====== PROVIDED DATA
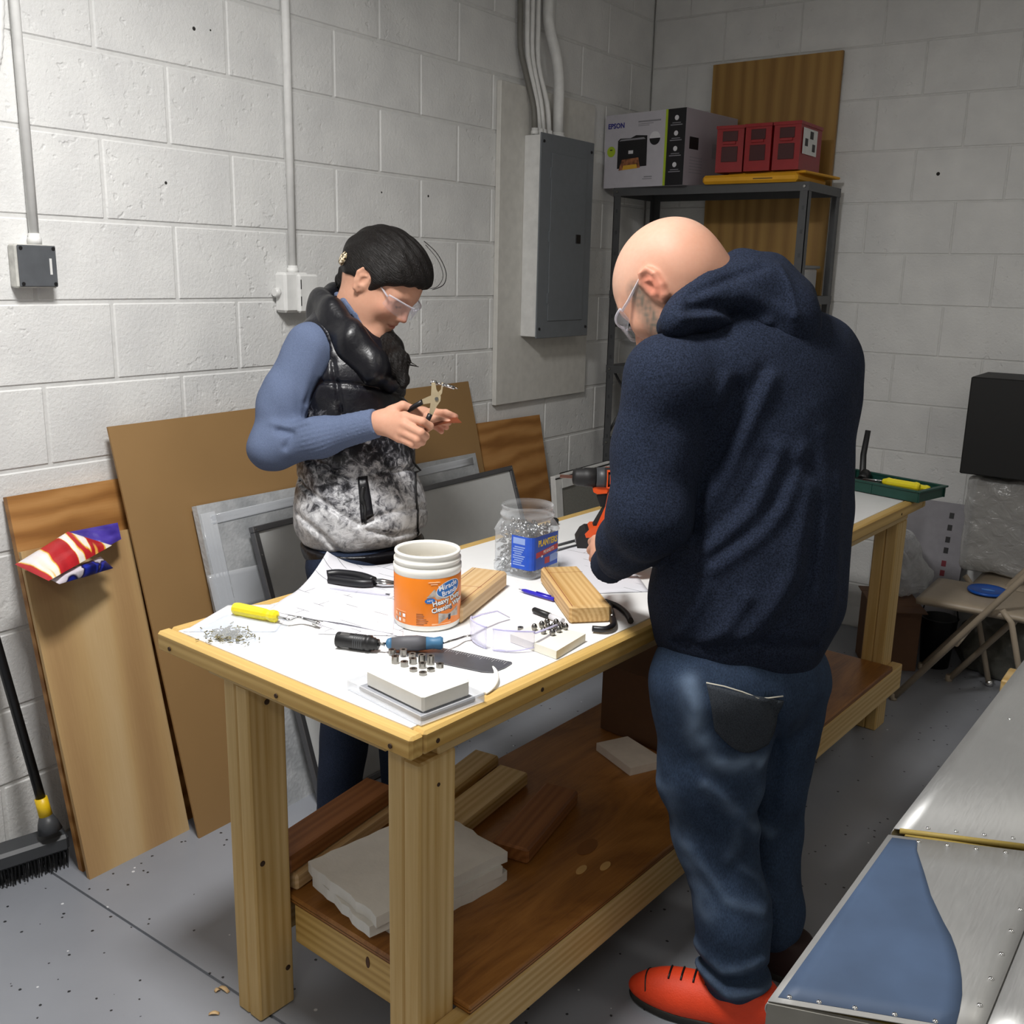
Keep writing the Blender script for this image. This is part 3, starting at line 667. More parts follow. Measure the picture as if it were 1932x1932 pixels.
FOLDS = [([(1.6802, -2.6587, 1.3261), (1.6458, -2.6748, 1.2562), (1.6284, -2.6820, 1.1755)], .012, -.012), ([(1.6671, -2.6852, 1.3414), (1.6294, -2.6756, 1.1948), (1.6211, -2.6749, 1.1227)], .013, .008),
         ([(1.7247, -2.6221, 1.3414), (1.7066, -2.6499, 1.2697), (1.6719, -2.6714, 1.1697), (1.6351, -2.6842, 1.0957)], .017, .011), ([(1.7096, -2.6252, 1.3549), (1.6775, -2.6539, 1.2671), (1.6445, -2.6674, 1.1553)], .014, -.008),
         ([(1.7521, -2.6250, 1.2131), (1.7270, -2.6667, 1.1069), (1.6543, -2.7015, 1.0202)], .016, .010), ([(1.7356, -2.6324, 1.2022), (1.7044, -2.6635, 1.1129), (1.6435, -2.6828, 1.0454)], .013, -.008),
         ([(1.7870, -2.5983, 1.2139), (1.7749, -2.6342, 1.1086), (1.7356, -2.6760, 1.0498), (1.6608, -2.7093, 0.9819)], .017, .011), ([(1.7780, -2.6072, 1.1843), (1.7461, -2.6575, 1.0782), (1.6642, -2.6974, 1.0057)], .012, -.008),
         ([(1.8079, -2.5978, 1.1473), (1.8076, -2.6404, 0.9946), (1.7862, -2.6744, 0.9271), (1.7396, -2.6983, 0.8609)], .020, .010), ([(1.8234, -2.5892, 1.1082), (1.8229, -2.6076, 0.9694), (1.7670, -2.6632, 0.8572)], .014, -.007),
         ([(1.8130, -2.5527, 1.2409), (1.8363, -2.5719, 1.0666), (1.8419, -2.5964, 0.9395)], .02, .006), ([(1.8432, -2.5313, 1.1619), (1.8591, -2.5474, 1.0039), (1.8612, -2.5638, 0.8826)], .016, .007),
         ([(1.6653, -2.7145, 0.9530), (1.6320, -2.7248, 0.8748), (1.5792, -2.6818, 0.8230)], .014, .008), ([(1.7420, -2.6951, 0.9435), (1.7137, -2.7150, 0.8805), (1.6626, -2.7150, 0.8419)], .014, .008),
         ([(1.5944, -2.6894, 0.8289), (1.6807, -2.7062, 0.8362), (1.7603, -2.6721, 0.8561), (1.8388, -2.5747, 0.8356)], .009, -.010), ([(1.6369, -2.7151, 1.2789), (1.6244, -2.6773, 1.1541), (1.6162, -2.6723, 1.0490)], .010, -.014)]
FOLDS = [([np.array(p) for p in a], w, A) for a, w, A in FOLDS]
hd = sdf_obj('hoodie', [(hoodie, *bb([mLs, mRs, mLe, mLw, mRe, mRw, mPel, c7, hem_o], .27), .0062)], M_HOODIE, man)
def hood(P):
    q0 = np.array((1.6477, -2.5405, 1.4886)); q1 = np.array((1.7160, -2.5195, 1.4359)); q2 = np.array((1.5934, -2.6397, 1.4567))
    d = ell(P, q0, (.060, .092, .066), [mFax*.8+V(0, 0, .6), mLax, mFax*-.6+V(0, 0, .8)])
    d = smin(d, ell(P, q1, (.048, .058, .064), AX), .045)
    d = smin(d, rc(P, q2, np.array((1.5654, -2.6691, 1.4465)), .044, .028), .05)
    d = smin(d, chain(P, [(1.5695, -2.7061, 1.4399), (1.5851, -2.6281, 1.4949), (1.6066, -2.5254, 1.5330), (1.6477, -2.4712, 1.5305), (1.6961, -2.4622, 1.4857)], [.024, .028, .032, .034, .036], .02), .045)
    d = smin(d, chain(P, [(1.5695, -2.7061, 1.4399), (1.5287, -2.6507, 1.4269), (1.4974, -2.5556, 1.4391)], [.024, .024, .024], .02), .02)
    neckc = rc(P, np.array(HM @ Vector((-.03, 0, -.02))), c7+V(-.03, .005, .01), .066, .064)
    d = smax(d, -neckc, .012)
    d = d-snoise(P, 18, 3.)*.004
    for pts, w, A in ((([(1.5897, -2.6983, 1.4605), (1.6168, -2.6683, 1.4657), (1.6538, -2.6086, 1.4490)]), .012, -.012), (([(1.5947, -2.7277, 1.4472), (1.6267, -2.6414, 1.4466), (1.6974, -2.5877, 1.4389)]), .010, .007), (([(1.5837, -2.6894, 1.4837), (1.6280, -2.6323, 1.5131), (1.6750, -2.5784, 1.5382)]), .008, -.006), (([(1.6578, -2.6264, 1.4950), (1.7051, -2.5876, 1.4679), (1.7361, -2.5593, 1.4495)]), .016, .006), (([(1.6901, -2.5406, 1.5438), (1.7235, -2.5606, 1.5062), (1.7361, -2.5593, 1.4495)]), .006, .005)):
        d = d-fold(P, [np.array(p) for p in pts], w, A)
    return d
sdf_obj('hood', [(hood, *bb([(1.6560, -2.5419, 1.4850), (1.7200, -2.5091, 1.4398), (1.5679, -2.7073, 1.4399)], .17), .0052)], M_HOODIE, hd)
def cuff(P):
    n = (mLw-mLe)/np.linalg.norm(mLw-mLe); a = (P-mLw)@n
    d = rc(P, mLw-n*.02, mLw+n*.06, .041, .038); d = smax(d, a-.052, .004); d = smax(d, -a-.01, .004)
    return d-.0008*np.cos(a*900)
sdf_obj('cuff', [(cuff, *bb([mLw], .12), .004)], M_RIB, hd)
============
• [WRITTEN EXERCISE] Except for the pictures, copy the material above exactly.

• [SOLUTION TO THE PROBLEM]
Keep writing the Blender script for this image. This is part 3, starting at line 667. More parts follow. Measure the picture as if it were 1932x1932 pixels.
FOLDS = [([(1.6802, -2.6587, 1.3261), (1.6458, -2.6748, 1.2562), (1.6284, -2.6820, 1.1755)], .012, -.012), ([(1.6671, -2.6852, 1.3414), (1.6294, -2.6756, 1.1948), (1.6211, -2.6749, 1.1227)], .013, .008),
         ([(1.7247, -2.6221, 1.3414), (1.7066, -2.6499, 1.2697), (1.6719, -2.6714, 1.1697), (1.6351, -2.6842, 1.0957)], .017, .011), ([(1.7096, -2.6252, 1.3549), (1.6775, -2.6539, 1.2671), (1.6445, -2.6674, 1.1553)], .014, -.008),
         ([(1.7521, -2.6250, 1.2131), (1.7270, -2.6667, 1.1069), (1.6543, -2.7015, 1.0202)], .016, .010), ([(1.7356, -2.6324, 1.2022), (1.7044, -2.6635, 1.1129), (1.6435, -2.6828, 1.0454)], .013, -.008),
         ([(1.7870, -2.5983, 1.2139), (1.7749, -2.6342, 1.1086), (1.7356, -2.6760, 1.0498), (1.6608, -2.7093, 0.9819)], .017, .011), ([(1.7780, -2.6072, 1.1843), (1.7461, -2.6575, 1.0782), (1.6642, -2.6974, 1.0057)], .012, -.008),
         ([(1.8079, -2.5978, 1.1473), (1.8076, -2.6404, 0.9946), (1.7862, -2.6744, 0.9271), (1.7396, -2.6983, 0.8609)], .020, .010), ([(1.8234, -2.5892, 1.1082), (1.8229, -2.6076, 0.9694), (1.7670, -2.6632, 0.8572)], .014, -.007),
         ([(1.8130, -2.5527, 1.2409), (1.8363, -2.5719, 1.0666), (1.8419, -2.5964, 0.9395)], .02, .006), ([(1.8432, -2.5313, 1.1619), (1.8591, -2.5474, 1.0039), (1.8612, -2.5638, 0.8826)], .016, .007),
         ([(1.6653, -2.7145, 0.9530), (1.6320, -2.7248, 0.8748), (1.5792, -2.6818, 0.8230)], .014, .008), ([(1.7420, -2.6951, 0.9435), (1.7137, -2.7150, 0.8805), (1.6626, -2.7150, 0.8419)], .014, .008),
         ([(1.5944, -2.6894, 0.8289), (1.6807, -2.7062, 0.8362), (1.7603, -2.6721, 0.8561), (1.8388, -2.5747, 0.8356)], .009, -.010), ([(1.6369, -2.7151, 1.2789), (1.6244, -2.6773, 1.1541), (1.6162, -2.6723, 1.0490)], .010, -.014)]
FOLDS = [([np.array(p) for p in a], w, A) for a, w, A in FOLDS]
hd = sdf_obj('hoodie', [(hoodie, *bb([mLs, mRs, mLe, mLw, mRe, mRw, mPel, c7, hem_o], .27), .0062)], M_HOODIE, man)
def hood(P):
    q0 = np.array((1.6477, -2.5405, 1.4886)); q1 = np.array((1.7160, -2.5195, 1.4359)); q2 = np.array((1.5934, -2.6397, 1.4567))
    d = ell(P, q0, (.060, .092, .066), [mFax*.8+V(0, 0, .6), mLax, mFax*-.6+V(0, 0, .8)])
    d = smin(d, ell(P, q1, (.048, .058, .064), AX), .045)
    d = smin(d, rc(P, q2, np.array((1.5654, -2.6691, 1.4465)), .044, .028), .05)
    d = smin(d, chain(P, [(1.5695, -2.7061, 1.4399), (1.5851, -2.6281, 1.4949), (1.6066, -2.5254, 1.5330), (1.6477, -2.4712, 1.5305), (1.6961, -2.4622, 1.4857)], [.024, .028, .032, .034, .036], .02), .045)
    d = smin(d, chain(P, [(1.5695, -2.7061, 1.4399), (1.5287, -2.6507, 1.4269), (1.4974, -2.5556, 1.4391)], [.024, .024, .024], .02), .02)
    neckc = rc(P, np.array(HM @ Vector((-.03, 0, -.02))), c7+V(-.03, .005, .01), .066, .064)
    d = smax(d, -neckc, .012)
    d = d-snoise(P, 18, 3.)*.004
    for pts, w, A in ((([(1.5897, -2.6983, 1.4605), (1.6168, -2.6683, 1.4657), (1.6538, -2.6086, 1.4490)]), .012, -.012), (([(1.5947, -2.7277, 1.4472), (1.6267, -2.6414, 1.4466), (1.6974, -2.5877, 1.4389)]), .010, .007), (([(1.5837, -2.6894, 1.4837), (1.6280, -2.6323, 1.5131), (1.6750, -2.5784, 1.5382)]), .008, -.006), (([(1.6578, -2.6264, 1.4950), (1.7051, -2.5876, 1.4679), (1.7361, -2.5593, 1.4495)]), .016, .006), (([(1.6901, -2.5406, 1.5438), (1.7235, -2.5606, 1.5062), (1.7361, -2.5593, 1.4495)]), .006, .005)):
        d = d-fold(P, [np.array(p) for p in pts], w, A)
    return d
sdf_obj('hood', [(hood, *bb([(1.6560, -2.5419, 1.4850), (1.7200, -2.5091, 1.4398), (1.5679, -2.7073, 1.4399)], .17), .0052)], M_HOODIE, hd)
def cuff(P):
    n = (mLw-mLe)/np.linalg.norm(mLw-mLe); a = (P-mLw)@n
    d = rc(P, mLw-n*.02, mLw+n*.06, .041, .038); d = smax(d, a-.052, .004); d = smax(d, -a-.01, .004)
    return d-.0008*np.cos(a*900)
sdf_obj('cuff', [(cuff, *bb([mLw], .12), .004)], M_RIB, hd)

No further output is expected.